After Jenny explains her life to Tom, they have a chance encounter with a local woman (Kathy Bates) who sprains her ankle a few feet away from them, then requires assistance back to their apartment, where her husband (Danny Glover) feeds them meat and cracks some disturbing jokes. In the movie's most intriguing sequence, Jenny pulls Tom into her lifestyle so he can see what it feels like, abruptly inventing a backstory for the two of them while they're in the couple's apartment. Her invention is blended from complete fabrications (she turns Tom into an orthopedic doctor) and emotionally potent truths (the end of their initial relationship), which gives Tom details he can get an emotional foothold on even as he pretends to be someone he's not. There are easy parallels between Jenny's transformations and the experience of being a professional actor that are interesting to think about but somewhat dramatically shallow, too on-the-nose to be exciting, but this sequence goes from stating the experience to allowing the viewer to see Tom and Jenny living those emotions, which is far more effective.

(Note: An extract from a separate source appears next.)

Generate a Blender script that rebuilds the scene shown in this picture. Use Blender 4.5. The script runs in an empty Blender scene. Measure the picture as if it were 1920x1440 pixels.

Over the last twenty or thirty minutes, the movie's effectiveness falters along with a sense of clear direction, as Tom and Jenny drift through her current workplace and then back to her apartment, where the movie manages to right itself again with a relatively effective conclusion. Marston handles the film without much fanfare, using shallow depth of field as a major visual element of subtext, with characters fading in and out of focus, on the verge of resolving into someone entirely different at any moment. It's just a shame that he can't quite figure out how to fully fuse the ideas in the film that interest him with something that felt compelling as a character story and compelling as a concept in equal measure. Similar to his cinematography, whenever one of those two elements snaps into focus, the other, frustratingly, fades into the background.

The DVD
Complete Unknown's two individual posters, one featuring Weisz and one featuring Shannon, have been combined into a single piece of art for the DVD, which features Weisz crumbling into cut up bits of material, and Shannon dissolving into dirt. Visually striking images, if a little less striking cramped together on a single DVD cover, and undermined a bit by the unsubtle (and meaningless) red tint to the "UN" in the title. The one-disc release comes in an eco-friendly Amaray case, and there is no insert.

The Video and Audio
Unlike many other Sony releases, Complete Unknown is not bogged down with six or seven 5.1 tracks and fifteen subtitle options. Instead, you get the basics: a 2.39:1 anamorphic widescreen video presentation, Dolby Digital 5.1 sound, English captions for the deaf and hard of hearing, and English and Spanish subtitles. As a result, compression artifacts in the video are kept to a minimum, with only the faintest, fleeting hints of banding in the soft-focus backgrounds, especially moving ones, if you're really looking for it. The film's shallow depth of field sometimes looks a little smeary, but the disc handles a wealth of shadow detail with impressive stability, and plenty of focus pulling without any issues. Sound is naturalistic, with the ambiance of the city spilling into the background when they're on the street, the authentic thumping of a nightclub, and the slightly muffled claustrophobia of a dinner party.

The Extras
Only one: an informative, well-spoken audio commentary by co-writer/director Joshua Marston. Right from the start, it's clear that Marston has plenty to talk about, managing to fill nearly fifteen minutes just talking about the development and editing of the five minute pre-title sequence. He talks about developing the screenplay with co-writer Julian Sheppard after another project fell through, the casting of Rachel Weisz and Michael Shannon, structuring the film in both a dramatic and technical sense, and the test screening process, among other things. He also drops a Star Trek: The Motion Picture reference, which I appreciate greatly. A worthwhile commentary track.

Surprisingly, there are no other trailers on the disc, not even autoplay trailers.

Conclusion
Fans of Rachel Weisz or Michael Shannon should definitely give Complete Unknown a look, as should those fascinated by the idea but willing to kep their expectations in check. The movie's not completely effective, but there's enough here to warrant a look. Recommended.